La mission doit s’achever sous quatre mois. Un rapport sera donc rendu au Premier ministre d’ici à septembre.

 

Comment les travaux vont être menés

Les travaux doivent déboucher en un rapport d’analyse et de recommandations, menées en concertation avec les parties prenantes publiques et privées de l’écosystème français et international (recherche, filières technologies, investisseurs, etc.), et en lien avec les travaux nationaux, réalisés par le comité institutionnel des technologies quantiques, et européens.

Les technologies quantiques se développent, de nos jours, majoritairement dans trois secteurs: l’algorithme ou calcul quantique, les communications et l’industrie des capteurs.

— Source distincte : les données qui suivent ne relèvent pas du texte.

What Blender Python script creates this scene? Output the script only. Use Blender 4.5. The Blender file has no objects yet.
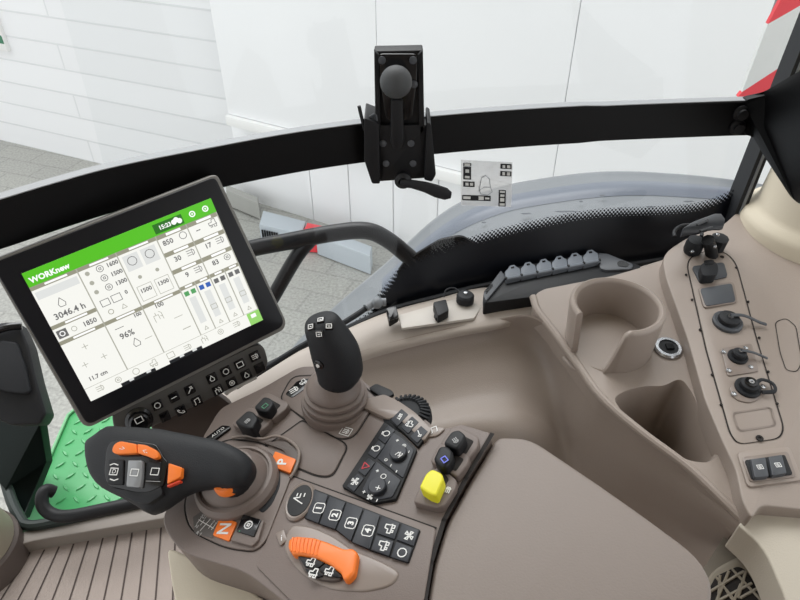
import bpy, bmesh, math, random
from mathutils import Vector as V, Matrix
from mathutils.geometry import tessellate_polygon
random.seed(7)
S = bpy.context.scene
COL = S.collection
F = 650.0
TH = math.radians(37.8)
CAM = V((0, 0, 1.2))

# ---------------------------------------------------------------- measuring helpers
def ray(px, py):
    u = (px-400)/F; v = (300-py)/F
    return V((u, math.cos(TH)+v*math.sin(TH), -math.sin(TH)+v*math.cos(TH)))
def Z(px, py, z):
    d = ray(px, py); return CAM + d*((z-CAM.z)/d.z)
def Y(px, py, y):
    d = ray(px, py); return CAM + d*(y/d.y)
class Pl:
    def __init__(s, o, n): s.o = V(o); s.n = V(n).normalized()
    def at(s, px, py, h=0):
        d = ray(px, py); o = s.o + s.n*h
        return CAM + d*((o-CAM).dot(s.n)/d.dot(s.n))
    def off(s, h): return Pl(s.o+s.n*h, s.n)
    def fr(s, px, py, dx, dy, h=0):
        "frame at a point; X axis towards the offset (dx,dy)"
        a = s.at(px, py, h); x = (s.at(px+dx, py+dy, h)-a).normalized()
        return Fr(a, x, s.n.cross(x), s.n)
class Fr:
    def __init__(s, o, x, y, n): s.o, s.x, s.y, s.n = V(o), V(x), V(y), V(n)
    def p(s, x, y, h=0): return s.o + s.x*x + s.y*y + s.n*h

def vert_frame(o, x):
    x = V(x).normalized(); z = V((0, 0, 1)); return Fr(o, x, z, x.cross(z))

# ---------------------------------------------------------------- materials
def lin(c): return [((v/255)/12.92 if v/255 <= .04045 else ((v/255+.055)/1.055)**2.4) for v in c]
MATS = {}
def mat(name, rgb, rough=.55, metal=0, emit=0, bump=0, bscale=400, var=0, vscale=8, trans=0, alpha=1, spec=.5, coat=0):
    m = bpy.data.materials.new(name); m.use_nodes = True
    nt = m.node_tree; b = nt.nodes['Principled BSDF']
    c = lin(rgb)+[1]
    b.inputs['Base Color'].default_value = c
    b.inputs['Roughness'].default_value = rough
    b.inputs['Metallic'].default_value = metal
    b.inputs['Specular IOR Level'].default_value = spec
    b.inputs['Coat Weight'].default_value = coat
    if emit:
        b.inputs['Emission Color'].default_value = c; b.inputs['Emission Strength'].default_value = emit
    if alpha < 1: b.inputs['Alpha'].default_value = alpha
    if trans: b.inputs['Transmission Weight'].default_value = trans
    tc = nt.nodes.new('ShaderNodeTexCoord')
    if bump:
        n = nt.nodes.new('ShaderNodeTexNoise'); n.inputs['Scale'].default_value = bscale; n.inputs['Detail'].default_value = 4
        bp = nt.nodes.new('ShaderNodeBump'); bp.inputs['Strength'].default_value = bump; bp.inputs['Distance'].default_value = .001
        nt.links.new(tc.outputs['Object'], n.inputs['Vector']); nt.links.new(n.outputs['Fac'], bp.inputs['Height'])
        nt.links.new(bp.outputs['Normal'], b.inputs['Normal'])
    if var:
        n = nt.nodes.new('ShaderNodeTexNoise'); n.inputs['Scale'].default_value = vscale; n.inputs['Detail'].default_value = 6
        nt.links.new(tc.outputs['Object'], n.inputs['Vector'])
        mx = nt.nodes.new('ShaderNodeMix'); mx.data_type = 'RGBA'
        mx.inputs[6].default_value = [v*(1-var) for v in c[:3]]+[1]; mx.inputs[7].default_value = [min(1, v*(1+var)) for v in c[:3]]+[1]
        nt.links.new(n.outputs['Fac'], mx.inputs[0]); nt.links.new(mx.outputs[2], b.inputs['Base Color'])
    MATS[name] = m
    return m
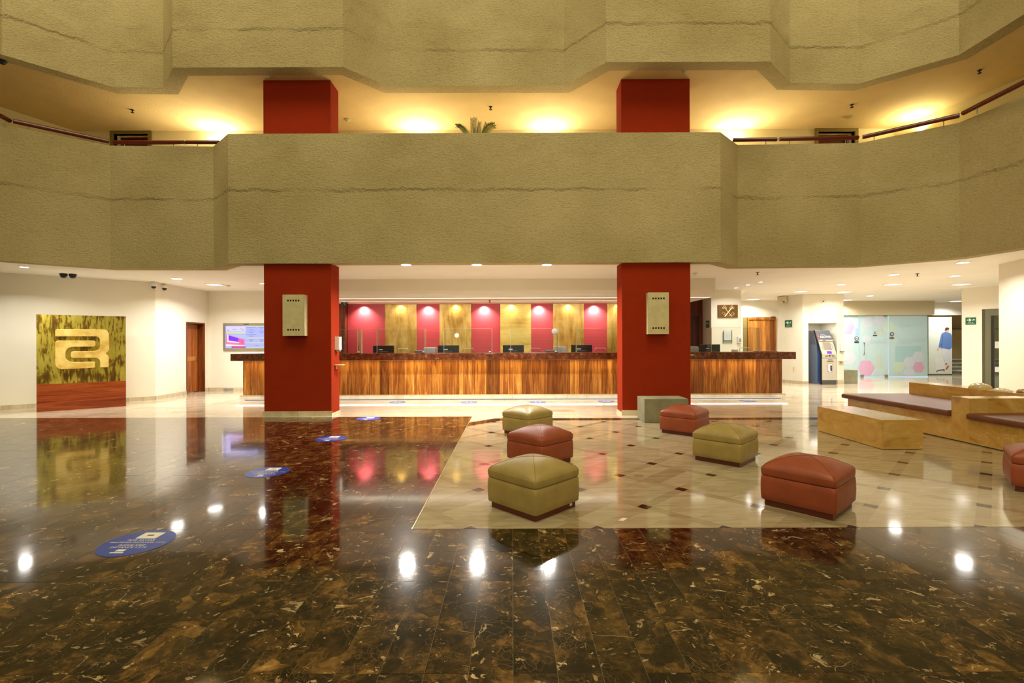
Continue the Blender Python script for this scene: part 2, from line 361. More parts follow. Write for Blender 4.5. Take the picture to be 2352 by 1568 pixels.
M['lampw'] = emit('lamp_diffuser', (255, 248, 235), 7); M['ledw'] = emit('white_led', (235, 240, 255), 1); M['ledy'] = emit('warm_led', (255, 190, 100), 2.2)
M['trough'] = emit('warm_trough', (255, 240, 205), 1.6)

# ================================================================ SETTING
def offset_line(pts, d):
    out = []; n = len(pts)
    for i in range(n):
        p = Vector(pts[i]); ds = []
        if i > 0: ds.append((p-Vector(pts[i-1])).normalized())
        if i < n-1: ds.append((Vector(pts[i+1])-p).normalized())
        nn = [Vector((-q.y, q.x)) for q in ds]
        if len(nn) == 1: m = nn[0]*d
        else:
            s = nn[0]+nn[1]; s.normalize(); m = s*(d/max(.4, s.dot(nn[0])))
        out.append((p.x+m.x, p.y+m.y))
    return out
def wall_strip(bm, pts, z0, z1, th, lip=0.0):
    """wall following a polyline; thickness goes to the left of the line direction"""
    back = offset_line(pts, th)
    prism(bm, list(pts)+back[::-1], z0, z1)
def struct(name, bm, mat, parent=None, **k):
    o = mk(name, bm, mat, parent, **k)
    if parent is None: o['kind'] = 'structure'
    return o
ZC, ZP, ZG, ZU = 3.09, 5.68, 4.6, 6.8
LOW = [(-9.8, 2.5), (-9.8, 9.05), (-9.66, 9.22), (-8.5, 10.15), (-6.36, 10.22), (-5.68, 9.6), (4.19, 9.6), (4.83, 10.23), (7.4, 10.15), (8.62, 9.22), (8.8, 8.1), (8.85, 2.5)]
UPP = [(-9.3, 2.5), (-9.3, 8.75), (-8.2, 9.87), (-7.18, 9.89), (-6.49, 9.18), (-3.22, 9.18), (-2.56, 9.86), (1.10, 9.88), (1.80, 9.05), (4.9, 9.05), (5.71, 9.8), (7.14, 9.84), (8.29, 8.86), (8.32, 7.5), (8.32, 2.5)]
bm = new(); wall_strip(bm, LOW, ZC-.01, ZP, .28); struct('wall_balcony_lower', bm, M['stucco'])
bm = new(); wall_strip(bm, UPP, ZU-.03, 9.6, .28); struct('wall_balcony_upper', bm, M['stucco'])
# ground floor ceiling slab with the gallery floor on top
lowin = offset_line(LOW, .2)
bm = new(); prism(bm, lowin+[(26, 2.5), (26, 25.5), (-14, 25.5), (-14, 2.5)], ZC, ZC+.25); struct('ceiling', bm, M['ceil'])
bm = new(); prism(bm, lowin+[(12.8, 2.5), (12.8, 12.3), (-12.8, 12.3), (-12.8, 2.5)], ZG-.3, ZG); struct('floor_gallery', bm, M['ceil'])
uppin = offset_line(UPP, .2)
bm = new(); prism(bm, uppin+[(12.8, 2.5), (12.8, 12.3), (-12.8, 12.3), (-12.8, 2.5)], ZU, ZU+.3); struct('ceiling_gallery', bm, M['ceil2'])
# gallery back wall with two door openings built as recesses
gl = [(-12.2, 2.5), (-12.2, 9.0), (-10.9, 12.0), (9.6, 12.0), (10.35, 9.68), (10.6, 2.5)]
gf = [(12.0)]
d1 = P(262, 308, 12.0); d1b = P(342, 308, 12.0); d2 = P(1878, 303, 12.0); d2b = P(1962, 303, 12.0)
bm = new()
wall_strip(bm, [(-12.2, 2.5), (-12.2, 9.0), (-10.9, 12.0), (d1.x, 12.0)], ZG, ZU, .3)
wall_strip(bm, [(d1b.x, 12.0), (d2.x, 12.0)], ZG, ZU, .3)
wall_strip(bm, [(d2b.x, 12.0), (9.6, 12.0), (10.35, 9.68), (10.6, 2.5)], ZG, ZU, .3)
for a, b in ((d1, d1b), (d2, d2b)): box(bm, a.x, b.x, 12.0, 12.3, a.z, ZU)
struct('wall_gallery', bm, M['gwall'])
for i, (a, b) in enumerate(((d1, d1b), (d2, d2b))):
    fr = new(); box(fr, a.x-.08, a.x, 11.96, 12.1, ZG, a.z+.08); box(fr, b.x, b.x+.08, 11.96, 12.1, ZG, a.z+.08); box(fr, a.x, b.x, 11.96, 12.1, a.z, a.z+.08)
    f = struct(f'door_{i+1}', fr, M['olive']); mk('door_leaf', Bx(a.x, b.x, 12.2, 12.24, ZG, a.z), M['rail'], f)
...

Les résultats attendus sont :

  • Sur le plan du calcul quantique : une analyse de l’avantage stratégique pour un pays de disposer d’un ordinateur quantique et d’en maîtriser la technologie ; une vision d’anticipation des progrès technologiques à venir à court/moyen terme ; ou encore une vision des usages permis ou facilités par ces progrès technologiques.
    Exemple : le calcul quantique permet de démultiplier et d’accélérer les calculs réalisés aujourd’hui avec les ordinateurs classiques.
  • Sur le plan de la sécurité des communications : un avis sur la pertinence économique et en matière de souveraineté de développer des technologies de cryptographie quantiques ou, le cas échéant, de proposer des technologies alternatives.
    Exemple : Un exemple important de cryptographie quantique est la distribution quantique de clés, qui permet de distribuer une clé de chiffrement secrète entre deux interlocuteurs distants, tout en assurant la sécurité de la transmission grâce aux lois de la physique quantique et de la théorie de l’information. Cette clé secrète peut ensuite être utilisée dans un algorithme de chiffrement symétrique, afin de chiffrer et déchiffrer des données confidentielles.
  • Sur le plan des capteurs : une analyse du potentiel des technologies quantiques actuelles ou susceptibles d’être industrialisées à court terme, ainsi que les verrous technologiques à lever pour permettre ces usages.
    Exemple : horloges atomiques, accéléromètres, gyromètres ou gravimètre fondés sur l’interférométrie atomique, magnétomètres sensibles et compacts à base d’atomes naturels ou artificiels.